So here I am, heading to Sundance 2008 with the film I edited, Flow: For Love Of Water, by Irena Salina.   I’m so excited to get there—but it’s Day 2 of the Sundance Film Festival.  And I’m in the Cincinnati Marriott.

Why, you might ask?  All of us on that flight out of New York this morning were asking the same question.  Bright, sunny day—skies couldn’t be clearer.  And there we were with our faces pressed against the window, watching our incoming aircraft—that needed to unload before we could board for Cincinnati—sit on the runway.  By the time we left it was an hour late, just enough time for us to miss our connection in Ohio.  We saw it take off two gates down as we were deplaning. The bunch of us headed to Sundance all were on standby on the next flight out, but with so many folks going to Sundance none of us could get on the next flight.   So they rolled us over to be on standby for the 9:00 flight tonight, with the warning that it, too, was overbooked.  I, for one, took the hotel voucher and the guaranteed seat.  So I’ll be taking off at 6 am. As long as I don’t miss the premiere on Sunday night, 8:30, Holiday Village II, I’m happy.

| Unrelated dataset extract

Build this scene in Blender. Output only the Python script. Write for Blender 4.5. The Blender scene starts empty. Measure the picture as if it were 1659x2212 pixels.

We’re all excited about the film:  it’s been a long time coming, especially for Irena.  It started as an idea for her, five years ago, when she read an article about how the world’s water is under threat.  The article, by Canadian activists Maude Barlow and Tony Clarke, went point-by-point on all the ways the supply is under siege:  Pollution, as industrialization releases more and more chemicals into the atmosphere and the gorund.  Depletion, as more and more people are using water in more and more wasteful ways.  The danger then becomes, as less and less clean, drinkable water is available to the planet, the remaining water becomes more and more of a commodity—like oil—and there are very powerful companies trying to take it over.  And profit from it.  And make sure it’s available for the world’s wealthy, poor populations be damned.

She knew she had to act.  She got a cameraman and a producer and a miniscule budget, and she headed to South Africa, where she found that large companies are trying to privatize the water there: building infrastructure and then charging poor villagers for the privilege.  She went to India, where impoverished farmers fought the wholesale theft of their water by Coca Cola.  To Bolivia, where villagers took to the streets to protest privatization of their water systems.  And to Michigan, where private bottling companies owned by Nestle are lowering the levels of lakes and streams to bottle their water.

And on and on: I’m just scratching the surface.  When I saw the footage, I knew I had to be part of this.  We just felt like this was one of the most important issues facing the planet:  you’re out of water, you’re out of luck.  More than one of our subjects states flatly that the next war will be fought over water systems.

Irena got us an Avid Express Pro system and we began logging the more than 300 hours of footage, over at Goldcrest Post in lower Manhattan, day after day.  Lots of cuts, lots of bins, lots of late nights and takeout food.  After 8 months of just me and Irena in that editing room—giving birth, as we often said, with the labors that implies–we got a little more funding, and a couple more editors to hurtle toward the deadline, we were working on three systems: an Adrenaline, my old Avid Express, and an Avid Meridian System.  Trading bins and cuts daily, between myself and Doug O’Connor, who works with Barbara Koppel, and Madeline Gavin, who helped us out so much with fresh eyes and more hands to help shape and massage our daily-changing edit.  (Congrats, by the way, to Madeleine on the success of the Business of Being Born—I keep reading about it!).  And in the final stretch, Andy Mondshein, editor of many many films including the Sixth Sense, to push us into that upper eschelon: and to Sundance!   The big hope:  to get distribution, to get the word out there.  Oh, and also, to change the world!

And I’ll get there tomorrow.  What celebrity am I most excited to meet?  Maude Barlow, who started it all with that article, and is a big part of our film.  She’s my superstar.

More from the ground in Park City when I arrive!